Aim: Each record below should be output verbatim, without pictures.

Data extract:
## start
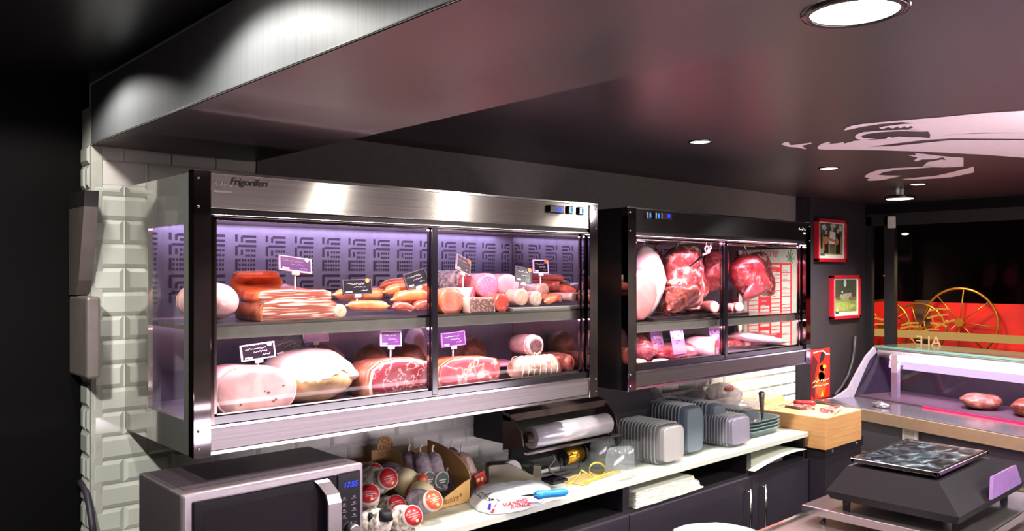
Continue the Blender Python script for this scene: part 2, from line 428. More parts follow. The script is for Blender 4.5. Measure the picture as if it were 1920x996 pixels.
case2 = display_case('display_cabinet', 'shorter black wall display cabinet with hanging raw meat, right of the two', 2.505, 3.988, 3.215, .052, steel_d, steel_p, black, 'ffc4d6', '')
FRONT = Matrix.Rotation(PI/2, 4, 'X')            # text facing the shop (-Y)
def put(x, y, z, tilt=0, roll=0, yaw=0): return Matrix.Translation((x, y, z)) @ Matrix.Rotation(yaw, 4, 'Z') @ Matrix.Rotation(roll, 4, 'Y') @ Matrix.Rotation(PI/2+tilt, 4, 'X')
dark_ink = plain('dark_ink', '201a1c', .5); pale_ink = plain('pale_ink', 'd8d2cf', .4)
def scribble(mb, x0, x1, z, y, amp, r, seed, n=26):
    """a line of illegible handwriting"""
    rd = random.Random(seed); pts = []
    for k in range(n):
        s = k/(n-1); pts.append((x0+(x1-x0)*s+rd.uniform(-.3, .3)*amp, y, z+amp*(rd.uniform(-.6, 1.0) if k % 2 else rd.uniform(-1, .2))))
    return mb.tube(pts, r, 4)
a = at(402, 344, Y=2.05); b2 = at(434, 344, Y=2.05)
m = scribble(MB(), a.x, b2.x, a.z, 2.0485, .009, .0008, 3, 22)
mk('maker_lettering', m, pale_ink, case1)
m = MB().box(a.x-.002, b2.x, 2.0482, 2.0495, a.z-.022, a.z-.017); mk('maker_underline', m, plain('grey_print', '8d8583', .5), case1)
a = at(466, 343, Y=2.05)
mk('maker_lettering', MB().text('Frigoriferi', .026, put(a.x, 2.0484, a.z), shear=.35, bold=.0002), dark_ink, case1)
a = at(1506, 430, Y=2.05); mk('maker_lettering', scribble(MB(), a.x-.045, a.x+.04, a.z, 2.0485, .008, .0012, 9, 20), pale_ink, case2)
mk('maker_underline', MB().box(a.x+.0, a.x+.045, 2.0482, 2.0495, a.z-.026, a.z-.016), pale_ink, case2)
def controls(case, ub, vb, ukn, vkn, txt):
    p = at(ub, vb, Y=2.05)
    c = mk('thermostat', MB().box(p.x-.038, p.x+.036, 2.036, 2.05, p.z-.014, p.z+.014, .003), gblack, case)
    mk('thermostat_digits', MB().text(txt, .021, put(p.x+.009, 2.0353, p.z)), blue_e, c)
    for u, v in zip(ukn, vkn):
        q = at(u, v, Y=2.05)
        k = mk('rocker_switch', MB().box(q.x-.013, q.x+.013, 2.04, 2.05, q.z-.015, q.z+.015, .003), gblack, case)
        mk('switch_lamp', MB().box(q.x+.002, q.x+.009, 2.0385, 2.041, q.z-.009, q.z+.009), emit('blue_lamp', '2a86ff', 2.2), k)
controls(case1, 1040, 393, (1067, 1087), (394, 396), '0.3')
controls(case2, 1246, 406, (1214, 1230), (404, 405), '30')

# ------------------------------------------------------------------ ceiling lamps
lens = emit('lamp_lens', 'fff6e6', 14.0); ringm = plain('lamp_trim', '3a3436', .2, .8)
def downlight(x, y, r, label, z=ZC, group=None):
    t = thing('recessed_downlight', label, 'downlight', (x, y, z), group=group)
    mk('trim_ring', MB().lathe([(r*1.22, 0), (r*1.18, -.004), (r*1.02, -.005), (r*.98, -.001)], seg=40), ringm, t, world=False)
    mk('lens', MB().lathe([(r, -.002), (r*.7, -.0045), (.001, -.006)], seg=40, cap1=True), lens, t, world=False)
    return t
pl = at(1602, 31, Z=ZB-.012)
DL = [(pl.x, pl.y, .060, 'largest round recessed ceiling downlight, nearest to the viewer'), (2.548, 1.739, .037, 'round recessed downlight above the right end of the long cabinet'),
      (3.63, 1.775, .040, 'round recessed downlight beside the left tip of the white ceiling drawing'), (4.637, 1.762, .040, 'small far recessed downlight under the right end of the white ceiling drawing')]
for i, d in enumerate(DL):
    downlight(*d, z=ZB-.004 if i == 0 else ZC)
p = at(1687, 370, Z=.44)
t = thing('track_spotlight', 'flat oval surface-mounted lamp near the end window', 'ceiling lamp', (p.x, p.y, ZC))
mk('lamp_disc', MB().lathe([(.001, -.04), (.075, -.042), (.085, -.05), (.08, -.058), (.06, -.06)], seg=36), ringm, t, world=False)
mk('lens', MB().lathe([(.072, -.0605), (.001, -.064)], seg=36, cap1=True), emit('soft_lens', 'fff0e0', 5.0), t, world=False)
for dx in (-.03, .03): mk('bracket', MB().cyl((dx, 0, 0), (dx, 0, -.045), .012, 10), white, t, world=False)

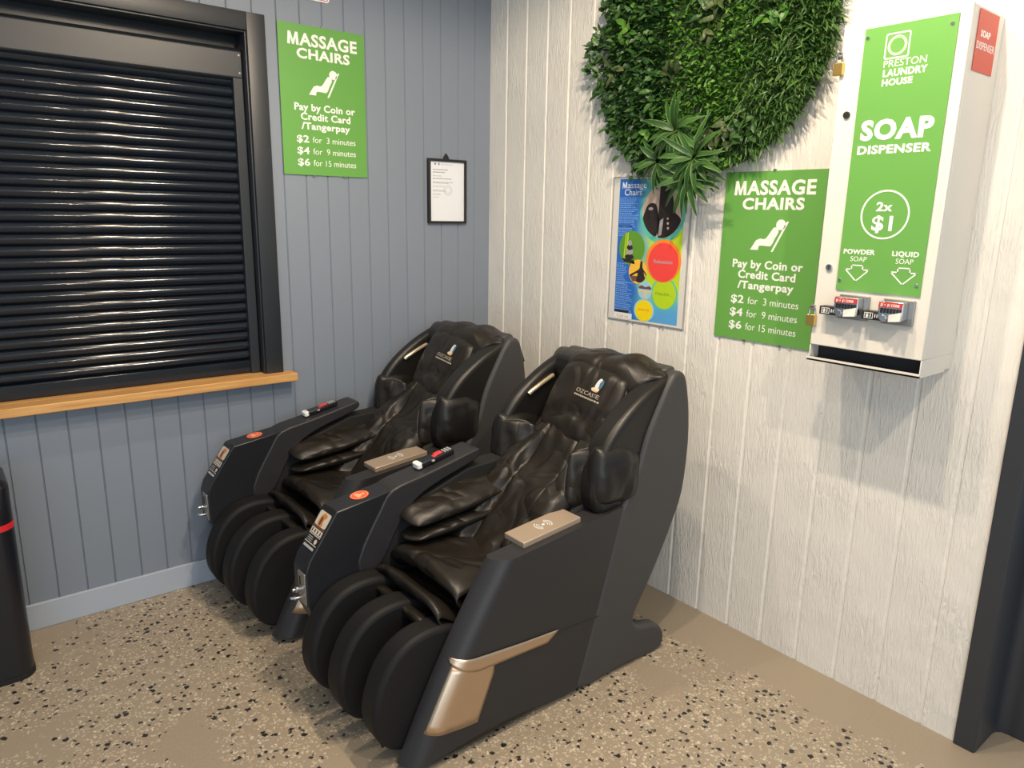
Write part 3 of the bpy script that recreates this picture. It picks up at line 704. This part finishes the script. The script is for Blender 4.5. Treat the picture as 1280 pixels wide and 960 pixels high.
## end
Response for this exercise:
Continue the Blender Python script for this scene: part 2, from line 428. More parts follow. The script is for Blender 4.5. Measure the picture as if it were 1920x996 pixels.
case2 = display_case('display_cabinet', 'shorter black wall display cabinet with hanging raw meat, right of the two', 2.505, 3.988, 3.215, .052, steel_d, steel_p, black, 'ffc4d6', '')
FRONT = Matrix.Rotation(PI/2, 4, 'X')            # text facing the shop (-Y)
def put(x, y, z, tilt=0, roll=0, yaw=0): return Matrix.Translation((x, y, z)) @ Matrix.Rotation(yaw, 4, 'Z') @ Matrix.Rotation(roll, 4, 'Y') @ Matrix.Rotation(PI/2+tilt, 4, 'X')
dark_ink = plain('dark_ink', '201a1c', .5); pale_ink = plain('pale_ink', 'd8d2cf', .4)
def scribble(mb, x0, x1, z, y, amp, r, seed, n=26):
    """a line of illegible handwriting"""
    rd = random.Random(seed); pts = []
    for k in range(n):
        s = k/(n-1); pts.append((x0+(x1-x0)*s+rd.uniform(-.3, .3)*amp, y, z+amp*(rd.uniform(-.6, 1.0) if k % 2 else rd.uniform(-1, .2))))
    return mb.tube(pts, r, 4)
a = at(402, 344, Y=2.05); b2 = at(434, 344, Y=2.05)
m = scribble(MB(), a.x, b2.x, a.z, 2.0485, .009, .0008, 3, 22)
mk('maker_lettering', m, pale_ink, case1)
m = MB().box(a.x-.002, b2.x, 2.0482, 2.0495, a.z-.022, a.z-.017); mk('maker_underline', m, plain('grey_print', '8d8583', .5), case1)
a = at(466, 343, Y=2.05)
mk('maker_lettering', MB().text('Frigoriferi', .026, put(a.x, 2.0484, a.z), shear=.35, bold=.0002), dark_ink, case1)
a = at(1506, 430, Y=2.05); mk('maker_lettering', scribble(MB(), a.x-.045, a.x+.04, a.z, 2.0485, .008, .0012, 9, 20), pale_ink, case2)
mk('maker_underline', MB().box(a.x+.0, a.x+.045, 2.0482, 2.0495, a.z-.026, a.z-.016), pale_ink, case2)
def controls(case, ub, vb, ukn, vkn, txt):
    p = at(ub, vb, Y=2.05)
    c = mk('thermostat', MB().box(p.x-.038, p.x+.036, 2.036, 2.05, p.z-.014, p.z+.014, .003), gblack, case)
    mk('thermostat_digits', MB().text(txt, .021, put(p.x+.009, 2.0353, p.z)), blue_e, c)
    for u, v in zip(ukn, vkn):
        q = at(u, v, Y=2.05)
        k = mk('rocker_switch', MB().box(q.x-.013, q.x+.013, 2.04, 2.05, q.z-.015, q.z+.015, .003), gblack, case)
        mk('switch_lamp', MB().box(q.x+.002, q.x+.009, 2.0385, 2.041, q.z-.009, q.z+.009), emit('blue_lamp', '2a86ff', 2.2), k)
controls(case1, 1040, 393, (1067, 1087), (394, 396), '0.3')
controls(case2, 1246, 406, (1214, 1230), (404, 405), '30')

# ------------------------------------------------------------------ ceiling lamps
lens = emit('lamp_lens', 'fff6e6', 14.0); ringm = plain('lamp_trim', '3a3436', .2, .8)
def downlight(x, y, r, label, z=ZC, group=None):
    t = thing('recessed_downlight', label, 'downlight', (x, y, z), group=group)
    mk('trim_ring', MB().lathe([(r*1.22, 0), (r*1.18, -.004), (r*1.02, -.005), (r*.98, -.001)], seg=40), ringm, t, world=False)
    mk('lens', MB().lathe([(r, -.002), (r*.7, -.0045), (.001, -.006)], seg=40, cap1=True), lens, t, world=False)
    return t
pl = at(1602, 31, Z=ZB-.012)
DL = [(pl.x, pl.y, .060, 'largest round recessed ceiling downlight, nearest to the viewer'), (2.548, 1.739, .037, 'round recessed downlight above the right end of the long cabinet'),
      (3.63, 1.775, .040, 'round recessed downlight beside the left tip of the white ceiling drawing'), (4.637, 1.762, .040, 'small far recessed downlight under the right end of the white ceiling drawing')]
for i, d in enumerate(DL):
    downlight(*d, z=ZB-.004 if i == 0 else ZC)
p = at(1687, 370, Z=.44)
t = thing('track_spotlight', 'flat oval surface-mounted lamp near the end window', 'ceiling lamp', (p.x, p.y, ZC))
mk('lamp_disc', MB().lathe([(.001, -.04), (.075, -.042), (.085, -.05), (.08, -.058), (.06, -.06)], seg=36), ringm, t, world=False)
mk('lens', MB().lathe([(.072, -.0605), (.001, -.064)], seg=36, cap1=True), emit('soft_lens', 'fff0e0', 5.0), t, world=False)
for dx in (-.03, .03): mk('bracket', MB().cyl((dx, 0, 0), (dx, 0, -.045), .012, 10), white, t, world=False)

Write part 3 of the bpy script that recreates this picture. It picks up at line 704. This part finishes the script. The script is for Blender 4.5. Treat the picture as 1280 pixels wide and 960 pixels high.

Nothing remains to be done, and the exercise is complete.